» AIM
In the listing that follows, retype every line from the first through the one containing "q = hank(607, 575, 640, 6.75, 40, 9, None);". Pictures are to be left out.

(Scripts that build scenes)
--- begin ---

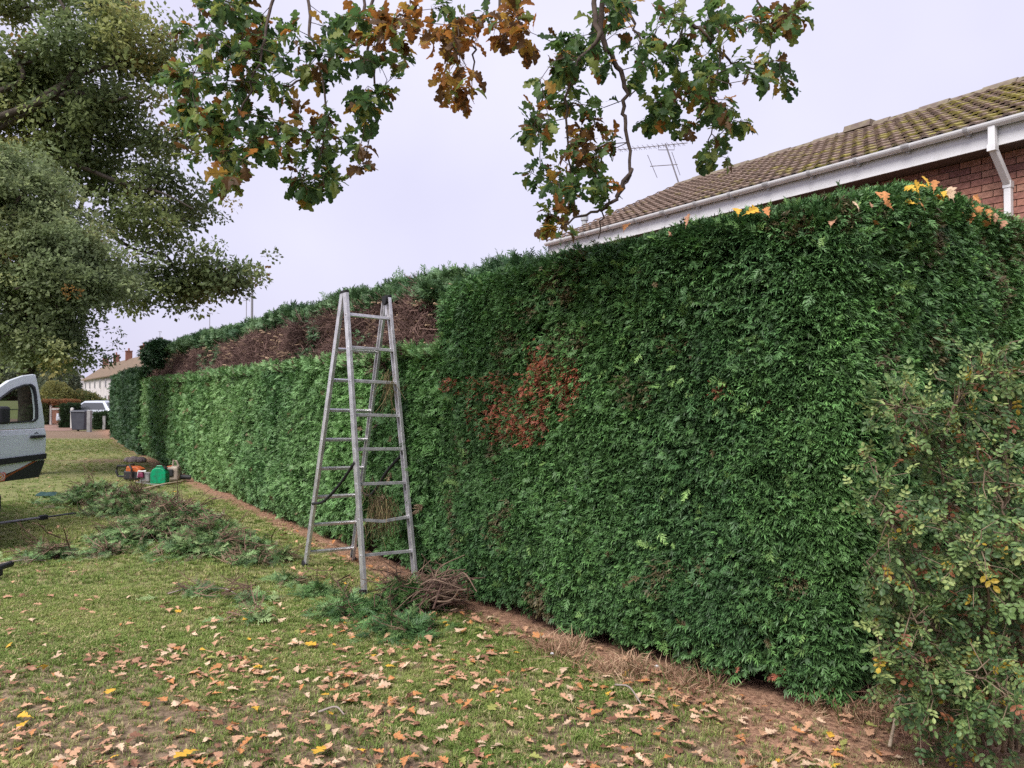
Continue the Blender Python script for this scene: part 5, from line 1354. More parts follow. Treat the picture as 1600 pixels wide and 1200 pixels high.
# dried grass caught on the ladder rungs
r = np.random.default_rng(9)
def hank(px, y0, y1, Yd, n, w, cols):
    q = MB()
    for i in range(n):
        a = at(px + r.normal(0, w * .5), y0 + r.uniform(0, (y1 - y0) * .5), Yd + r.normal(0, .05)); L = r.uniform(.12, .30)
        d = Vector((r.normal(0, .35), r.normal(0, .3), -1)).normalized(); q.tube([a, a + d * L * .5 + Vector(r.normal(0, .015, 3)), a + d * L], [.0025, .002, .001], 3, mi=int(r.integers(0, 3)), cap=False)
    return q
M_hay = [mat('hay_%d' % i, c, rough=.9) for i, c in enumerate([(.22, .17, .08), (.12, .095, .05), (.32, .25, .13)])]
q = hank(598, 772, 850, 6.62, 150, 22, None); 
for i in range(60):
    a = at(590 + r.normal(0, 10), r.uniform(758, 800), 6.65 + r.normal(0, .06)); d = Vector(r.normal(0, 1, 3)).normalized() * r.uniform(.05, .12); q.tube([a - d, a + d], [.003, .002], 3, mi=1, cap=False)
o = q.build('dried_grass_clump', M_hay); tag(o, 'hank of dried grass hanging from the bent ladder rung', 'dried grass'); o['kind'] = 'stuff'
q = hank(607, 575, 640, 6.75, 40, 9, None); o = q.build('dried_grass_clump', M_hay); tag(o, 'wisp of dried grass on the upper ladder rungs', 'dried grass'); o['kind'] = 'stuff'

# ------------------------------------------------------------------ cut branches on the lawn
def cuttings(name, label, blobs, n, twn, seed, greens, hgt=1.0):
    """Heap of cut conifer branches: green sprays and bare twigs."""
    r = np.random.default_rng(seed); tot = sum(b_[4] for b_ in blobs); pos = []; tws = []
    c0 = on_ground(blobs[0][0], blobs[0][1]); o = thing(name, label, 'cuttings', c0)
    def heap(x, y, cx, cy, rx, ry, hh): return hh * np.maximum(0, 1 - ((x - cx) / rx) ** 2 - ((y - cy) / ry) ** 2) ** .7
    for (px, py, rx, hh, w) in blobs:
        g = on_ground(px, py); ry = rx * .9; m = int(n * w / tot)
        a = r.uniform(0, 6.28, m); q = np.clip(np.abs(r.normal(0, .55, m)), 0, 1.25); x = g.x + rx * q * np.cos(a); y = g.y + ry * q * np.sin(a)
        z = ground_z(x, y) + .02 + heap(x, y, g.x, g.y, rx, ry, hh) * r.uniform(.55, 1.1, m) * .9
        pos.append(np.stack([x, y, z], 1))
        m = int(twn * w / tot); a = r.uniform(0, 6.28, m); q = np.abs(r.normal(0, .5, m)); x = g.x + rx * q * np.cos(a); y = g.y + ry * q * np.sin(a)
        tws.append(np.stack([x, y, ground_z(x, y) + .03 + heap(x, y, g.x, g.y, rx, ry, hh) * r.uniform(.7, 1.1, m)], 1))
    pos = np.vstack(pos); N = len(pos); tws = np.vstack(tws); M2 = len(tws)
    f = r.normal(0, 1, (N, 3)) * np.array([1, 1, .35]) + np.array([0, 0, .1]); h = np.array([0, 0, 1.]) + r.normal(0, .5, (N, 3))
    cc = np.array(greens); col = cc[r.integers(0, len(cc), N)] * r.uniform(.75, 1.25, (N, 1))
    scatter('sprays', pos, frames_to_euler(f, h)[0], r.uniform(.07, .17, N), r.integers(0, 4, N), col, longsprays, o)
    f = r.normal(0, 1, (M2, 3)) * np.array([1, 1, .3]); h = r.normal(0, 1, (M2, 3))
    u = r.uniform(0, 1, (M2, 1)); col = np.array([.09, .055, .045]) * u + np.array([.23, .155, .11]) * (1 - u)
    scatter('bare_twigs', tws, frames_to_euler(f, h)[0], r.uniform(.16, .34, M2), r.integers(0, 4, M2), col, twigs, o)
    return o
GR = [(.10, .19, .07), (.15, .27, .095), (.22, .36, .13), (.07, .13, .05), (.26, .36, .15), (.20, .16, .10)]
cuttings('cut_branch_pile', 'long low pile of cut conifer branches between the van and the ladder', [(150, 785, .66, .24, 1.0), (215, 798, .66, .22, 1.0), (270, 838, .70, .32, 1.3), (335, 862, .55, .21, .9), (205, 840, .42, .08, .35)], 12500, 130, 21, GR)
cuttings('cut_branch_pile', 'flattened scatter of cut sprays in front of the long branch pile', [(85, 872, .38, .07, .6), (170, 868, .35, .05, .3), (400, 878, .32, .07, .5), (440, 876, .25, .05, .2)], 800, 26, 22, GR)
cuttings('cut_branch_pile', 'green heap of cut conifer sprays at the ladder foot', [(632, 952, .20, .17, 1.1), (545, 958, .24, .05, .5), (708, 925, .15, .10, .3), (625, 985, .28, .05, .4), (500, 925, .2, .04, .2)], 2000, 30, 23, [(.07, .155, .05), (.11, .22, .065), (.05, .115, .04), (.15, .25, .085)])
cuttings('cut_branch_pile', 'thin strewn cut sprays on the grass left of the ladder', [(395, 938, .2, .03, .5), (310, 928, .25, .03, .4), (450, 908, .25, .04, .4), (400, 972, .2, .03, .3)], 200, 12, 24, GR)
# bundle of bare brown twigs at the ladder foot
r = np.random.default_rng(31); q = MB(); c0 = on_ground(680, 945)
for i in range(150):
    a = at(r.normal(655, 20), r.normal(945, 16), r.normal(5.85, .14)); e = at(r.normal(715, 22), r.normal(915, 14), r.normal(5.75, .15)) if i < 100 else a + Vector(r.normal(0, .18, 3))
    a.z = max(a.z, .03); e.z = max(e.z, .03); m = a.lerp(e, .5) + Vector(r.normal(0, .05, 3)) + Vector((0, 0, .03)); m.z = max(m.z, .03)
    D = catmull([np.array(a), np.array(m), np.array(e)], 4); w = r.uniform(.003, .009); q.tube(D, list(np.linspace(w, w * .5, len(D))), 5, mi=int(r.integers(0, 3)))
M_tw = [mat('cut_twig_%d' % i, c, tuple(k * .6 for k in c), scale=30, rough=.9) for i, c in enumerate([(.12, .07, .055), (.18, .115, .085), (.26, .18, .13)])]
o = q.build('twig_bundle', M_tw); tag(o, 'bundle of bare brown twigs heaped at the hedge foot', 'twigs'); o['kind'] = 'stuff'
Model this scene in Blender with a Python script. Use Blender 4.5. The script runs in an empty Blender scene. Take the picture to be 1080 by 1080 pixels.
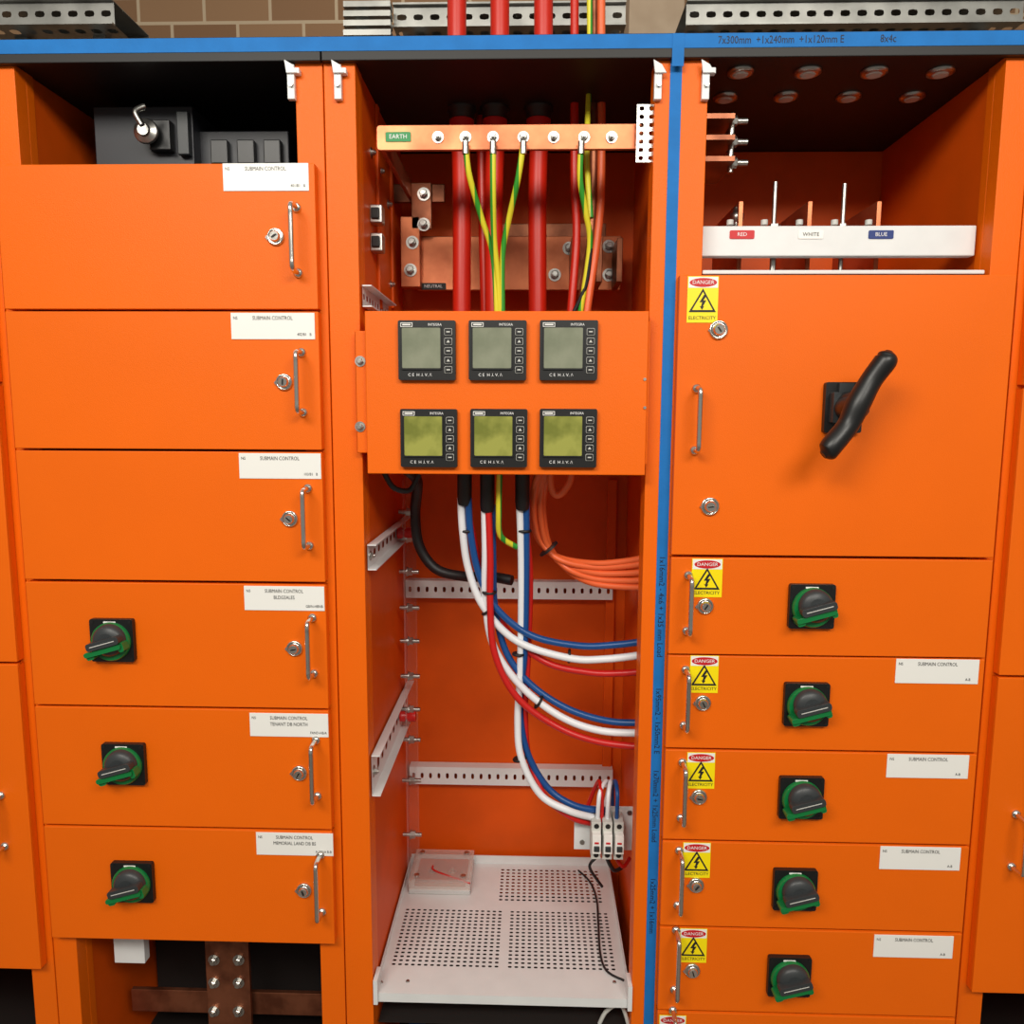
import bpy, bmesh, math, random
from mathutils import Vector, Matrix
random.seed(4)
rad=math.radians
scene=bpy.context.scene
scene.view_settings.view_transform='Standard'
# ---------------------------------------------------------------- camera
FPX=811.0
CAM=Vector((0,-1.34,1.5))
R=Matrix.Rotation(rad(1.6),3,'Z')@Matrix.Rotation(rad(82.9),3,'X')@Matrix.Rotation(rad(0.25),3,'Z')
cd=bpy.data.cameras.new('camera'); cam=bpy.data.objects.new('camera',cd)
scene.collection.objects.link(cam); scene.camera=cam
cd.sensor_width=36; cd.lens=FPX/1080*36; cd.clip_start=.02
cam.matrix_world=Matrix.Translation(CAM)@R.to_4x4()
# photogrammetry: measured photo position -> metric position on a known real plane
def F(u,v,y=0.0):
    d=R@Vector(((u-540)/FPX,-(v-540)/FPX,-1)); t=(y-CAM.y)/d.y; p=CAM+d*t
    return p.x,p.z
def G(u,v,z):
    d=R@Vector(((u-540)/FPX,-(v-540)/FPX,-1)); t=(z-CAM.z)/d.z; p=CAM+d*t
    return p.x,p.y
def P(u,v,y):
    x,z=F(u,v,y); return Vector((x,y,z))
def X(u,y=0.0,v=540): return F(u,v,y)[0]
def Z(v,y=0.0,u=540): return F(u,v,y)[1]
# ---------------------------------------------------------------- materials
def s2l(c):
    return tuple(((x/255)/12.92 if x/255<=0.04045 else ((x/255+0.055)/1.055)**2.4) for x in c)+(1,)
def mat(name,rgb,rough=.5,metal=0,bump=0,bscale=300,var=0,vscale=8,rgb2=None,spec=.5,lo=.35,hi=.65):
    m=bpy.data.materials.new(name); m.use_nodes=True; nt=m.node_tree; b=nt.nodes['Principled BSDF']
    b.inputs['Base Color'].default_value=s2l(rgb); b.inputs['Roughness'].default_value=rough
    b.inputs['Metallic'].default_value=metal
    b.inputs['Specular IOR Level'].default_value=spec
    tc=nt.nodes.new('ShaderNodeTexCoord')
    if bump:
        n=nt.nodes.new('ShaderNodeTexNoise'); n.inputs['Scale'].default_value=bscale; n.inputs['Detail'].default_value=2
        nt.links.new(tc.outputs['Object'],n.inputs['Vector'])
        bp=nt.nodes.new('ShaderNodeBump'); bp.inputs['Strength'].default_value=bump; bp.inputs['Distance'].default_value=.001
        nt.links.new(n.outputs['Fac'],bp.inputs['Height']); nt.links.new(bp.outputs['Normal'],b.inputs['Normal'])
    if var or rgb2:
        n=nt.nodes.new('ShaderNodeTexNoise'); n.inputs['Scale'].default_value=vscale; n.inputs['Detail'].default_value=4
        nt.links.new(tc.outputs['Object'],n.inputs['Vector'])
        r=nt.nodes.new('ShaderNodeValToRGB')
        c2=s2l(rgb2) if rgb2 else tuple(x*(1-var) for x in s2l(rgb)[:3])+(1,)
        r.color_ramp.elements[0].position=lo; r.color_ramp.elements[0].color=c2
        r.color_ramp.elements[1].position=hi; r.color_ramp.elements[1].color=s2l(rgb)
        nt.links.new(n.outputs['Fac'],r.inputs['Fac']); nt.links.new(r.outputs['Color'],b.inputs['Base Color'])
    return m
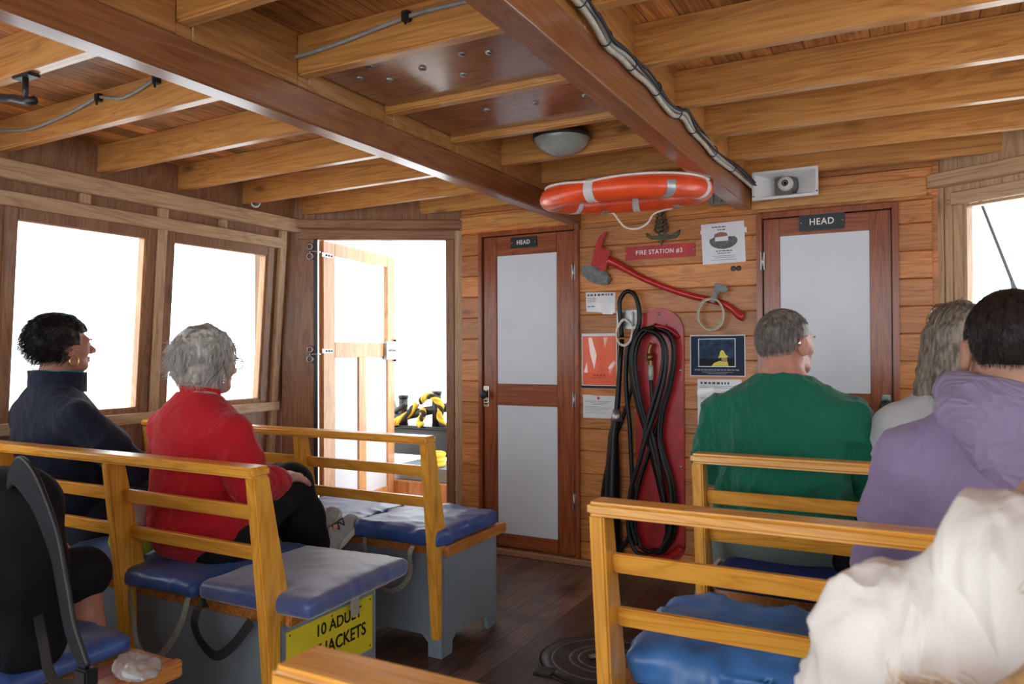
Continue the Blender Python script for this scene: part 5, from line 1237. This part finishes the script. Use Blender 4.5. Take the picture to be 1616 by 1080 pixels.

--- end ---

» ANSWER IN FULL
Continue the Blender Python script for this scene: part 5, from line 1354. More parts follow. Treat the picture as 1600 pixels wide and 1200 pixels high.
# dried grass caught on the ladder rungs
r = np.random.default_rng(9)
def hank(px, y0, y1, Yd, n, w, cols):
    q = MB()
    for i in range(n):
        a = at(px + r.normal(0, w * .5), y0 + r.uniform(0, (y1 - y0) * .5), Yd + r.normal(0, .05)); L = r.uniform(.12, .30)
        d = Vector((r.normal(0, .35), r.normal(0, .3), -1)).normalized(); q.tube([a, a + d * L * .5 + Vector(r.normal(0, .015, 3)), a + d * L], [.0025, .002, .001], 3, mi=int(r.integers(0, 3)), cap=False)
    return q
M_hay = [mat('hay_%d' % i, c, rough=.9) for i, c in enumerate([(.22, .17, .08), (.12, .095, .05), (.32, .25, .13)])]
q = hank(598, 772, 850, 6.62, 150, 22, None); 
for i in range(60):
    a = at(590 + r.normal(0, 10), r.uniform(758, 800), 6.65 + r.normal(0, .06)); d = Vector(r.normal(0, 1, 3)).normalized() * r.uniform(.05, .12); q.tube([a - d, a + d], [.003, .002], 3, mi=1, cap=False)
o = q.build('dried_grass_clump', M_hay); tag(o, 'hank of dried grass hanging from the bent ladder rung', 'dried grass'); o['kind'] = 'stuff'
q = hank(607, 575, 640, 6.75, 40, 9, None); o = q.build('dried_grass_clump', M_hay); tag(o, 'wisp of dried grass on the upper ladder rungs', 'dried grass'); o['kind'] = 'stuff'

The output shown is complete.